Erst mit 69 hat er abgeheuert. Die enge Verbundenheit zum Meer ist geblieben. „Wenn ich dem Wasser und den Wellen ganz nah bin, fühle ich mich am wohlsten“, sagt Horst Wittenberg. Dass er über einen Bootsführerschein für See und Binnen verfügt, versteht sich fast von selbst. Auch die Kunst des Navigierens beherrscht der rüstige Seebär.
Auf „Rocky“ getauft
An seinem Plan, von Nordenham nach Swinemünde und zurück zu schippern, hat Horst Wittenberg lange gefeilt. Er tüftelte eine etwa 1600 Kilometer lange Strecke aus, legte die Etappen fest und besorgte sich die erforderliche Ausrüstung. Das Wichtigste waren natürlich ein robustes Schlauchboot und – noch wichtiger – ein zuverlässiger Außenbordmotor. Er entschied sich für ein Dreikammerboot mit Aluminiumboden, das 3,80 Meter lang und 1,70 Meter breit ist. Dem Boot gab er den Namen „Rocky“ – in Erinnerung an seinen verstorbenen Hund. Bei der Wahl des Antriebs bekam ein 9,9 PS starker Yamaha-Außenborder, der als unverwüstlich gilt, den Vorzug. „Vom Motor hängt alles ab“, weiß Horst Wittenberg.
Am 10. Juni trat der Nordenhamer im Großensieler Sportboothafen mit seiner „Rocky“ die lange Reise an. Mit an Bord waren 96 Liter Benzin in Tanks, die er bei jeder sich bietenden Gelegenheit wieder auffüllte. Aus gutem Grund: „In vielen Häfen gibt es nur Diesel“, erzählt Horst Wittenberg.

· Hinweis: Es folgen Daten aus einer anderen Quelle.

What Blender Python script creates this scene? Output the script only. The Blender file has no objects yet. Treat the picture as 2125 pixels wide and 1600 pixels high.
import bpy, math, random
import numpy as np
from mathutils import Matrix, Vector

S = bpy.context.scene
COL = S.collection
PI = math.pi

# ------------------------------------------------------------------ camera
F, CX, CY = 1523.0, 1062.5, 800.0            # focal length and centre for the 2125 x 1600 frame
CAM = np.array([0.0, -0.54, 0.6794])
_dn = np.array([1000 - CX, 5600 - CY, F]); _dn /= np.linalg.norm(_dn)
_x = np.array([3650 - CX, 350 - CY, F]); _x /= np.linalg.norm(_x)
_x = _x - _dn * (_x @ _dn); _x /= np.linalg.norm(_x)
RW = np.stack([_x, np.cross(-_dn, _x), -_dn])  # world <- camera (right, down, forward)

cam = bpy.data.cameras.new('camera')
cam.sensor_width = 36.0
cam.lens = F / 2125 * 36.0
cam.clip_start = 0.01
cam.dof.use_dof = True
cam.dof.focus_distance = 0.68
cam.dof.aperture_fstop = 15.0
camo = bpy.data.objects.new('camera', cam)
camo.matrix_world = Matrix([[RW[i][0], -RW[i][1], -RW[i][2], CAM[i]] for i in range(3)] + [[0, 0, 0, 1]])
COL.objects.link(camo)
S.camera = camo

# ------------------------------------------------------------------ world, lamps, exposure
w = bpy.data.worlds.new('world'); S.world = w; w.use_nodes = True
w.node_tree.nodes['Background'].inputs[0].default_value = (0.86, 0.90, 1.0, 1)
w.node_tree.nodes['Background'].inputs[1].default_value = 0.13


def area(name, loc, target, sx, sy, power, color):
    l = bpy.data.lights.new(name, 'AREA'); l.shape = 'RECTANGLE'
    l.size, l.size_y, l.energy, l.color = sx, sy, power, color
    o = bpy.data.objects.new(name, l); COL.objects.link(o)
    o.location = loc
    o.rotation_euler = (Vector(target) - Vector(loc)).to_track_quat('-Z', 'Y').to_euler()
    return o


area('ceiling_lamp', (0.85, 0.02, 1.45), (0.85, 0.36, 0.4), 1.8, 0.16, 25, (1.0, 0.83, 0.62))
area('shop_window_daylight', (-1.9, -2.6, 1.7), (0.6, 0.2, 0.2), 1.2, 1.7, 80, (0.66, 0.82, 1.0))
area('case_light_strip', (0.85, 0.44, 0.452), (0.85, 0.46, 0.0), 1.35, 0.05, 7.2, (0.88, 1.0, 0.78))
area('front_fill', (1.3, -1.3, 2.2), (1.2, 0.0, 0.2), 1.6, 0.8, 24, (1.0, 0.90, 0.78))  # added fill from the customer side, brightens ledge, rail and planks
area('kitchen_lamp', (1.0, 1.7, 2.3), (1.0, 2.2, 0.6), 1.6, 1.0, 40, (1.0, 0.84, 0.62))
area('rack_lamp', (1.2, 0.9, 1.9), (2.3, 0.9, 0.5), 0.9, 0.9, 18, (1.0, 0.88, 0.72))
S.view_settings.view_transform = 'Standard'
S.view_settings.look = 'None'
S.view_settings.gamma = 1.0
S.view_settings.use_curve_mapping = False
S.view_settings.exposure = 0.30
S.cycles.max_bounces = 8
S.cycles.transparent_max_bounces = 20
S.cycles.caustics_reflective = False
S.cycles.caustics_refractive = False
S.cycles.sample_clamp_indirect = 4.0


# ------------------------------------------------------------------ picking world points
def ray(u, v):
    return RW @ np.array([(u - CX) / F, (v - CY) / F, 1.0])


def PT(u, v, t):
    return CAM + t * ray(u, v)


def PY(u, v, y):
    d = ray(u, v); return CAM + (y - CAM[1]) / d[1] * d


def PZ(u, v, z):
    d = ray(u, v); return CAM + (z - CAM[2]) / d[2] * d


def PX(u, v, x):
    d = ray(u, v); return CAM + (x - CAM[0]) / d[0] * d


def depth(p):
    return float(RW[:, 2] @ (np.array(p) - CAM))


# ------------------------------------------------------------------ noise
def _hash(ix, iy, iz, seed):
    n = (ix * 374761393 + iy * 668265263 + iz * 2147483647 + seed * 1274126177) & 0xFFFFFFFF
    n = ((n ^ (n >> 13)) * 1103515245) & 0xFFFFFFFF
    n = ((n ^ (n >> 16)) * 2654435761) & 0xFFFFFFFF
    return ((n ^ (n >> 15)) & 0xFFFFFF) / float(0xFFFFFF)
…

Täglich legte er etwa zehn Stunden auf dem Wasser zurück und steuerte dann einen Hafen an, um dort die Nacht zu verbringen. Meistens schlief er in einem kleinen Zelt, manchmal auch in eine Plane eingehüllt auf dem engen Boot oder auf einer Parkbank. Das hing immer von den Bedingungen in den jeweiligen Häfen ab So manches Mal ist Horst Wittenberg vom Regen durchnässt und von Mücken zerstochen aufgewacht. Früh am Morgen kurz nach Sonnenaufgang ging’s weiter.
Toller Empfang
Die Strecke führte zunächst über die Weser, den Mittellandkanal, die Havel, den Oder-/Havelkanal und die Oder nach Swinemünde. Zurück in Richtung Westen nahm er dann die Route über die Ostsee, den Elbe-Lübeck-Kanal, die Elbe, die Geeste und zum Schluss wieder die Weser. Als Horst Wittenberg am vergangenen Sonntag nach 51 strapazenreichen Tagen wieder im Großensieler Hafen eintraf, bereiteten ihm Freunde und Angehörige einen tollen Empfang. Sogar musikalische Grüße mit einem Schifferklavier gab es.
Würde er solch eine Tour noch einmal machen? „Nein, das ist meine letzte große Reise gewesen“, sagt Horst Wittenberg, „es war schön, aber auch sehr anstrengend.“ Der 80-Jährige durchlebte zwar einige gefährliche Situationen, doch nie hat er gedacht, dass er es nicht schaffen würde.
Propeller beschädigt
Brenzlig wurde es zum Beispiel, als ein Schubboot auf dem Mittellandkanal einen mächtigen Wellengang auslöste und Horst Wittenberg in einem kleinen Moment der Unaufmerksamkeit mit seinem Boot auf Steinen aufsetzte. Dabei wurde der Propeller des Außenborders beschädigt. Dank der Hilfe eines freundlichen Hafenmeisters in Wartenbüttel bekam er Ersatz. Aber das dauerte einige Tage.
Mit starken Wellen hatte der 80-Jährige auch im Stettiner Haff zu kämpfen. „Da wurde ich ordentlich hin- und hergeschleudert“, erinnert er sich an den „Höllentrip“. Bei der Rückfahrt auf der Ostsee musste Horst Wittenberg feststellen, dass sein Boot Luft verlor und in Schieflage geriet. Schuld war ein Riss im Boden, den er bei einem Aufenthalt in Kühlungsborn flicken konnte.
Was aber alle Strapazen überwog, das waren die Freundlichkeit und die Hilfsbereitschaft, die der Nordenhamer vielerorts zu spüren bekam. Mal schenkte ihm ein dänischer Skipper bei der Vorbeifahrt einen Beutel mit Proviant, mal wurde er im Hafen zum Essen eingeladen. In Otterndorf richteten Wassersportler sogar eine Abschiedsparty für ihn aus. „Das war richtig rührend“, sagt Horst Wittenberg.

Horst Wittenberg in Kühlungsborn_Bild Privat

Toller Empfang bei der Rückkehr in Großensiel Bild Privat
Weil Swinemünde (Swinoujscie) seit 1992 eine Partnerstadt von Nordenham ist, hat Horst Wittenberg bei seinem Aufenthalt dort dem Stadtpräsidenten Janusz Zmurkiewicz einen Besuch abgestattet. Das Treffen kam allerdings über Umwege zustande, weil der Nordenhamer zunächst nicht das von einem Baugerüst umgebene Rathaus finden konnte und es Verständigungsschwierigkeiten mit dem Empfangspersonal gab. Als er den Namen des in Swinemünde bekannten Nordenhamer Ex-Bürgermeisters Hans Francksen nannte, mit dem Horst Wittenberg befreundet ist, klappte es mit dem Empfang. Von Stadtpräsident Janusz Zmurkiewicz bekam der 80-Jährige ein Buch und ein Video über Swinemünde geschenkt.